Procedurally, the government must “certify” that an employee was acting within the scope of his employment, which it did for Trump here. (Note that it’s Trump’s statements about Carroll that count for purposes of the suit—not the alleged rape, which she claims happened when he was a private citizen.) When the government certifies, it effectively steps into the shoes of the individual defendant—here, Donald Trump. Hence, by virtue of this maneuver, Carroll is now suing the U.S. government, not Trump himself.
But because the FTCA’s waiver of sovereign immunity does not extend to claims “arising out of” slander or libel, like defamation, if DOJ wins this appeal, Carroll’s defamation suit likely goes away. (The statute of limitations on a criminal rape case has expired, so this could be the end of the road when it comes to accountability for what happened to her.) As a matter of fairness and justice, this is an outrage. But that’s not what Garland is worrying about.
Carroll is making two arguments. She claims that presidents are not government employees in the first place, so the FTCA doesn’t apply. Second, she is claiming that even if it does apply, Trump’s statements here fall outside the boundaries of presidential conduct.
The lower federal judge accepted Carroll’s arguments, rejecting the government’s claim that Trump was acting within the scope of his office when he made the statements about alleged events with a private person while he was a private citizen. That ruling is on appeal to the Second Circuit. Rather than unwinding Barr’s rare move to intervene, Garland picked up the baton on Trump’s behalf.

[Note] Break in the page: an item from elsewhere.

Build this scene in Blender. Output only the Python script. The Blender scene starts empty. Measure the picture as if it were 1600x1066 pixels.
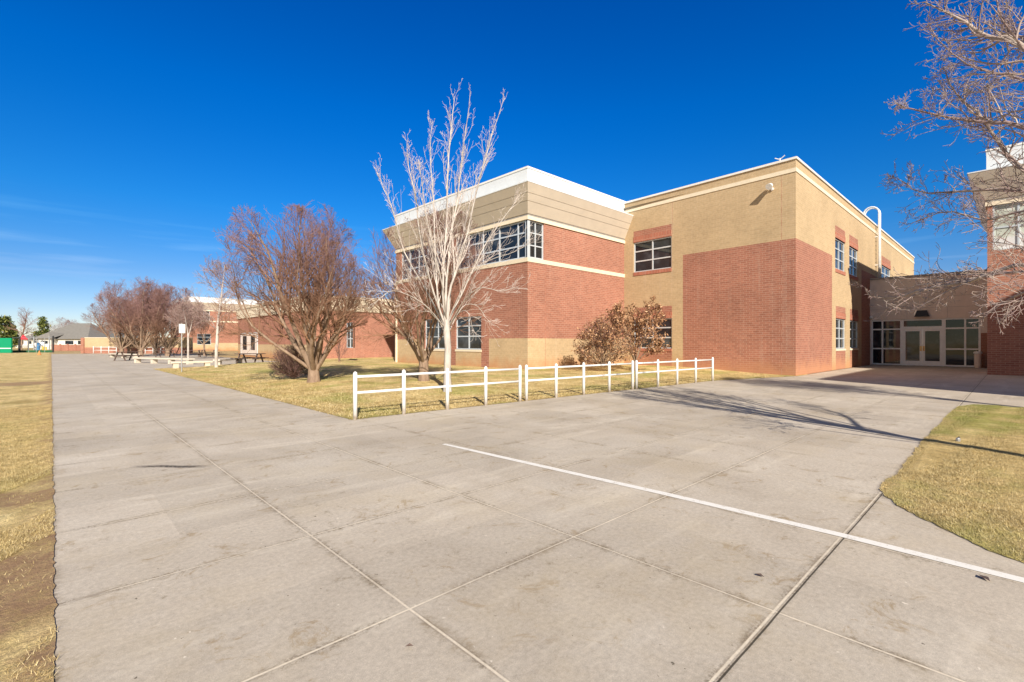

On appeal, DOJ concedes that “speaking to the public and the press on matters of public concern is undoubtedly part of an elected official’s job,” a phrase that seems clumsy in its overbreadth. But the question here is whether the government—and not the individual—defends the lawsuit, not whether what the employee did was bad. So if a postal truck rear-ends your car while delivering mail, the government will defend the case rather than leaving the driver of the truck to fend for herself. Likewise, the U.S. Court of Appeals for the D.C. Circuit held that Hillary Clinton’s use of a private email server to convey sensitive information in connection with the attack on the diplomatic compound in Benghazi was within the scope her employment as secretary of state, as well.
It’s understandably shocking and even appalling to some that taxpayer dollars are going to squashing a lawsuit regarding one of Trump’s many insulting remarks about women—particularly in connection with an alleged sexual assault. In the brief filed in the Second Circuit by Garland’s DOJ, the government admits that “Then-President Trump’s response to Ms. Carroll’s serious allegations of sexual assault included statements that questioned her credibility in terms that were crude and disrespectful.” But Garland has his eye here on the precedent this case could set—not on the merits of how Trump himself behaved.
Whether Garland would have taken this step initially is impossible to know, but now that Barr set the stage that produced a lower court decision excising the president from the scope of the FTCA and holding that allegedly defamatory remarks about personal events are outside the scope of the president’s employment, perhaps Garland wagered that he needs to step in and steer the ship that’s shaping the law for future presidents.
Unfortunately, as lawyers say, bad facts often create bad precedent. And with Trump, there are too many bad facts to enumerate.